Aim of the task ::
Copy the listing below line for line, starting at its first line and ending with the line that has "scene.camera = cam" in it. Add nothing.

Scripts that build scenes:

****************

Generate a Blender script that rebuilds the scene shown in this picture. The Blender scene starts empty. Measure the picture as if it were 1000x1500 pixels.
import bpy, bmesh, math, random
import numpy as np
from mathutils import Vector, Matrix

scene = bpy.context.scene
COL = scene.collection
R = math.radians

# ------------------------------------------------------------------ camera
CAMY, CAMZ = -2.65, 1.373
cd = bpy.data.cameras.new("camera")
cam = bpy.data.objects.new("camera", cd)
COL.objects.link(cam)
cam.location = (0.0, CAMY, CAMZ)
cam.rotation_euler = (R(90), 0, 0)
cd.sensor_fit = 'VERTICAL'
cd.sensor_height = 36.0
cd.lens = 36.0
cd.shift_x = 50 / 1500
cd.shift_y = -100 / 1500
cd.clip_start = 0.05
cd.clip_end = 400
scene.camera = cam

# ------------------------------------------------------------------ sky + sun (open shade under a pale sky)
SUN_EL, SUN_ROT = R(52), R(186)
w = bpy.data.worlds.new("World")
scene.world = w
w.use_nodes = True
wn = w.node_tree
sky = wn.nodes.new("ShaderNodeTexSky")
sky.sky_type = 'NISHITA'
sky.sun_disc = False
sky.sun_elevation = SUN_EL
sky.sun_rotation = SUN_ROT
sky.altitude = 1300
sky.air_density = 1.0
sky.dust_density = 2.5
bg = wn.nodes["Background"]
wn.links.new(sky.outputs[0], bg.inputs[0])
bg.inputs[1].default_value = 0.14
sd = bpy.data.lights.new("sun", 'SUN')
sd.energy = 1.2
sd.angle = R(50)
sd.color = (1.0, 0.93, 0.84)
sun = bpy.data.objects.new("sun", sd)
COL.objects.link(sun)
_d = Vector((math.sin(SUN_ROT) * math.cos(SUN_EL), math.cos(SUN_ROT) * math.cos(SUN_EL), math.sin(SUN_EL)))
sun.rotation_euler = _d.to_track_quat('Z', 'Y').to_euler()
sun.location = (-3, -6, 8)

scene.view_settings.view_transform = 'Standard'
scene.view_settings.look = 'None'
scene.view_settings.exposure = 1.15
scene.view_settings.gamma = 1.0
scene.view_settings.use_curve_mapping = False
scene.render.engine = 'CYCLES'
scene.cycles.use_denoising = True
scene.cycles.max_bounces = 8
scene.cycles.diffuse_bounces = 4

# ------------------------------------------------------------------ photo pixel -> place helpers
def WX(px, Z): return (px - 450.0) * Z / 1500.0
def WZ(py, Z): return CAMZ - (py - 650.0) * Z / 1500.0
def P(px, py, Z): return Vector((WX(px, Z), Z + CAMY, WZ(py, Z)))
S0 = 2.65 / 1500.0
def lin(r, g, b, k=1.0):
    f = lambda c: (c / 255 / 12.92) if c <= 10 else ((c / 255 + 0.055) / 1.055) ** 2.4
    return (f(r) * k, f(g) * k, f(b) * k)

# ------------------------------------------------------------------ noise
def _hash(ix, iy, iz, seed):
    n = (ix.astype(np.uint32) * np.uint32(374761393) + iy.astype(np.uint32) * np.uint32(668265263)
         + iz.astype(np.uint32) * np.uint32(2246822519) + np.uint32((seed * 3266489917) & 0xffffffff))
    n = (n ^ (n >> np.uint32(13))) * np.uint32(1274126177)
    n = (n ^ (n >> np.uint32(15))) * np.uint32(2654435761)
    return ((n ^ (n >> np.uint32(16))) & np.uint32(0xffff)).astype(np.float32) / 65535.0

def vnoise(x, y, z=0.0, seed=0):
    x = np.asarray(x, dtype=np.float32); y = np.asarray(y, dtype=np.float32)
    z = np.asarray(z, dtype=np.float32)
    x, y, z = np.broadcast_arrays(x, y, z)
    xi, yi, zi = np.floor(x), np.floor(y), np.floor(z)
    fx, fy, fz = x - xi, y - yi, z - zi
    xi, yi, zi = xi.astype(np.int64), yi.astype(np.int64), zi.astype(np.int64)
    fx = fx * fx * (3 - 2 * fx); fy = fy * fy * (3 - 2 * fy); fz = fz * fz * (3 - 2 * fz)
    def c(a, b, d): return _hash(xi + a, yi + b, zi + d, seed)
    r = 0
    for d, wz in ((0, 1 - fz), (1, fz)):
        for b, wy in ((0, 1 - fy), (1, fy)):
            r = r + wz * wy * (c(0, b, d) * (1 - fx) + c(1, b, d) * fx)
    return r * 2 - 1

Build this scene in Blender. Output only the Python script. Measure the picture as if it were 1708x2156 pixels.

****************

Response to this task ::
Generate a Blender script that rebuilds the scene shown in this picture. The Blender scene starts empty. Measure the picture as if it were 1000x1500 pixels.
import bpy, bmesh, math, random
import numpy as np
from mathutils import Vector, Matrix

scene = bpy.context.scene
COL = scene.collection
R = math.radians

# ------------------------------------------------------------------ camera
CAMY, CAMZ = -2.65, 1.373
cd = bpy.data.cameras.new("camera")
cam = bpy.data.objects.new("camera", cd)
COL.objects.link(cam)
cam.location = (0.0, CAMY, CAMZ)
cam.rotation_euler = (R(90), 0, 0)
cd.sensor_fit = 'VERTICAL'
cd.sensor_height = 36.0
cd.lens = 36.0
cd.shift_x = 50 / 1500
cd.shift_y = -100 / 1500
cd.clip_start = 0.05
cd.clip_end = 400
scene.camera = cam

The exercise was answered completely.